Dogville (2003)
This has to be one of the largest disparities between the my appreciation of the story and my appreciation of the filmmaking I've ever seen. Curiously, though it has been too long ago for me to talk about it in much detail, Manderlay was my first Lars von Trier film, and as the second part of the (unfinished) trilogy that Dogville initiates. It uses the same tactics like heavy narration and a minimalist staging using chalk for building outlines. It also runs over two hours. Yet I at least liked it and its interesting perspective on post-slavery conditions and was engaged in it enough.
It is interesting to talk about Dogville as part of this extreme cinema marathon because, while it has a fairly extreme plot and a strongly misanthropic message, the way it is staged makes it positively tame. The fact that the artifice is front and center in the staging, as well as in a certain theatricality in the acting, never brings you as close, and the sexual and violent content is more implied than is typical of von Trier, even in Manderlay. This feels more like a textbook exercise in teaching us of the miserable or animalistic nature of man than an authentic story.
The far greater problem is with the runtime of just under three hours.
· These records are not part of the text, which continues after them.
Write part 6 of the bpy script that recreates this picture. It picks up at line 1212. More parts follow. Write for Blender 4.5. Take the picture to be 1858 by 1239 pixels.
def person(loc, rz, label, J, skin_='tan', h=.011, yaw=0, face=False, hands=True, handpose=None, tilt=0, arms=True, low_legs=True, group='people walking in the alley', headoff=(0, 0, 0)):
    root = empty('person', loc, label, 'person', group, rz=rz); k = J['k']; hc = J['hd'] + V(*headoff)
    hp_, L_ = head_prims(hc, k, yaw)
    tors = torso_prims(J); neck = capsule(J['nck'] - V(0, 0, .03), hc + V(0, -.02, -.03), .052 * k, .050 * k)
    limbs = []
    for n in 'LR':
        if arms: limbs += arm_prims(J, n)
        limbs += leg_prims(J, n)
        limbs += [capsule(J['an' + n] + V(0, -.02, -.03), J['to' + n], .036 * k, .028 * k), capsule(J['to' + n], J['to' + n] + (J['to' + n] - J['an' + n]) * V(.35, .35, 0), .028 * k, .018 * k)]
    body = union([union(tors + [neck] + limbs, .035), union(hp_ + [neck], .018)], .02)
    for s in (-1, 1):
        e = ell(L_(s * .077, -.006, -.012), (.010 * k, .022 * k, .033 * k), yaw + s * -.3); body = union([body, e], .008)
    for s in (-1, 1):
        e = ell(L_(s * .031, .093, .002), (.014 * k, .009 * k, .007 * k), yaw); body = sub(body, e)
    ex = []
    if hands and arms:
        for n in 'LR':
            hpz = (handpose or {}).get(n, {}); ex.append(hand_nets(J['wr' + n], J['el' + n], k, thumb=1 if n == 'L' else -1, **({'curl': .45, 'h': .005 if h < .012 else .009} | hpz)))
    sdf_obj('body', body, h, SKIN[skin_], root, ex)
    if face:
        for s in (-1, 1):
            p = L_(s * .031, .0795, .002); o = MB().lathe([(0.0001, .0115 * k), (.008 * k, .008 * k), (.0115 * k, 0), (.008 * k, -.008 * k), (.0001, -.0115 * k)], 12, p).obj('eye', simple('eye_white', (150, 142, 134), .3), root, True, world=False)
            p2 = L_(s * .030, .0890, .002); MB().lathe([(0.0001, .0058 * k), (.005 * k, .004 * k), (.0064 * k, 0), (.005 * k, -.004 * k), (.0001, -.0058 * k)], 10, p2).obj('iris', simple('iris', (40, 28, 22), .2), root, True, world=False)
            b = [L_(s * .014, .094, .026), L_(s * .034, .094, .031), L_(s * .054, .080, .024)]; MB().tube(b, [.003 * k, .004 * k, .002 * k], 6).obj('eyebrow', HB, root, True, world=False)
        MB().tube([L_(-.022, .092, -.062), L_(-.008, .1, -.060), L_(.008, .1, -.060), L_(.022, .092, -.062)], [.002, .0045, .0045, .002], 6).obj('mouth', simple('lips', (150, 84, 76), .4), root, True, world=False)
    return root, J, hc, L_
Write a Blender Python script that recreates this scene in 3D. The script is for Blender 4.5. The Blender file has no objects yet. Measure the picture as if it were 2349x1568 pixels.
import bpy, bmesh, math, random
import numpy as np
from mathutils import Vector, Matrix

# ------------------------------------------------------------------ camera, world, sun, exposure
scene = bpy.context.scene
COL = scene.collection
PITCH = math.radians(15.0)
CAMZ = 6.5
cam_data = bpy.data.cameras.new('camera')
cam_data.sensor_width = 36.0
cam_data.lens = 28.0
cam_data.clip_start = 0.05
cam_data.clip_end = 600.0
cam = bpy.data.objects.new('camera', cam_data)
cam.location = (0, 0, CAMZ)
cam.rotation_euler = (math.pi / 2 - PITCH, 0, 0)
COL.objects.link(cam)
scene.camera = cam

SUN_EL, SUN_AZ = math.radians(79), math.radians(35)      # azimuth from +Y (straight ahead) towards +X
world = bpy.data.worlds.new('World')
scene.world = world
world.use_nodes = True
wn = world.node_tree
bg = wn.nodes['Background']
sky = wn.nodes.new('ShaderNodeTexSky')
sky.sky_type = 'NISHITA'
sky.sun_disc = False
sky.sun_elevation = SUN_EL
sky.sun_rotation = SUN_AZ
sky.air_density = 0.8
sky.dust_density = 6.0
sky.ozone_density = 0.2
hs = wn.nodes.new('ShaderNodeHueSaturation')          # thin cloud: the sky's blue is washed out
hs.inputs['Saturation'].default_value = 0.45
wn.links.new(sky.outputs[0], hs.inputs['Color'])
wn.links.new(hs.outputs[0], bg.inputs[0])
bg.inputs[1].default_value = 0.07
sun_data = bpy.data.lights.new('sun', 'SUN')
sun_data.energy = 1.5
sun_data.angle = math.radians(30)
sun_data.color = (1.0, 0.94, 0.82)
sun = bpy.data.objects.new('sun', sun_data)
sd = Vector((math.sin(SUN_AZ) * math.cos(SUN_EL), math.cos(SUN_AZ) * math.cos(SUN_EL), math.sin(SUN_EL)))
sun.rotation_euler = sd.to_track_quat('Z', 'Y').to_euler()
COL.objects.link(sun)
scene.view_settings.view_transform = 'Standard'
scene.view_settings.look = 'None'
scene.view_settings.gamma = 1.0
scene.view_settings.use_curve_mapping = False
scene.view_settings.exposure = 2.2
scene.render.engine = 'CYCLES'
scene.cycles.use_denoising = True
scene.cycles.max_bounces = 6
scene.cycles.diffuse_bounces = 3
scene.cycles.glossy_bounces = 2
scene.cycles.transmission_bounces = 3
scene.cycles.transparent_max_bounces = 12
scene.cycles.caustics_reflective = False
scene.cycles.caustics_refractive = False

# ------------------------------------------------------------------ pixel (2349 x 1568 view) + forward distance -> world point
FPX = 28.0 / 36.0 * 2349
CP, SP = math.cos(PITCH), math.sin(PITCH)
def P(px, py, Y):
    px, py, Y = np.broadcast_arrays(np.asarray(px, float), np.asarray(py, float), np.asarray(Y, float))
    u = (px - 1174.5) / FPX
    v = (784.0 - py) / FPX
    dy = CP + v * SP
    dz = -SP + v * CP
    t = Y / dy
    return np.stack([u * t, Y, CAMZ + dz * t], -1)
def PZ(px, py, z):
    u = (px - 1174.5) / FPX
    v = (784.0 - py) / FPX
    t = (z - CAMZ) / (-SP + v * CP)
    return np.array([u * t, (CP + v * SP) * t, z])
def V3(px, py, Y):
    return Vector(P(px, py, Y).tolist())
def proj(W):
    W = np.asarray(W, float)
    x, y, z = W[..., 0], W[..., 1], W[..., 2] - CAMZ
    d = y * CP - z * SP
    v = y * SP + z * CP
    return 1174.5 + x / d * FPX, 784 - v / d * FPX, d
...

Cutting a half hour would make it passable, cutting an hour would be entirely possible to make it good. There is just too much lolling around and inefficient narration. This feels more like listening to an audiobook at times. It isn't really until 90 minutes into the film that it starts to even show its hand at the eventual message.
But like I suggest, this is a very interesting outline for a story. Grace (Nicole Kidman) is on the run from gangsters and happens upon this small Colorado town and is protected by resident Tom Edison Jr. (Paul Bettany). Her precarious situation is faced with mistrust from the residents and so she sets out to prove her honesty and usefulness by assisting them with chores. Over (too much) time, this evolves into an increasingly exploitative relationship. Lars von Trier apparently describes the film as saying that "evil can arise anywhere, as long as the situation is right," which certainly fits the notion of a broader misanthropic interpretation. Ebert critiques him as being anti-American, which I accept tangentially, though with a less negative emphasis. It is a broader ideological point that America happens to embody simply about income inequality or the way people will turn desperation and need into their benefit. It is a selfish nature of humanity that again ties back into misanthropy, but one that I, though perhaps not von Trier, would argue some systems have done a better job resolving.
This is all to the good, but it just needed a better film telling the tale. Clip an hour and do just a little less to highlight the artificiality and come back to talk to me. Either way, I feel like this film as much as any others explains why von Trier might have been keen to depict the end of the world in Melancholia.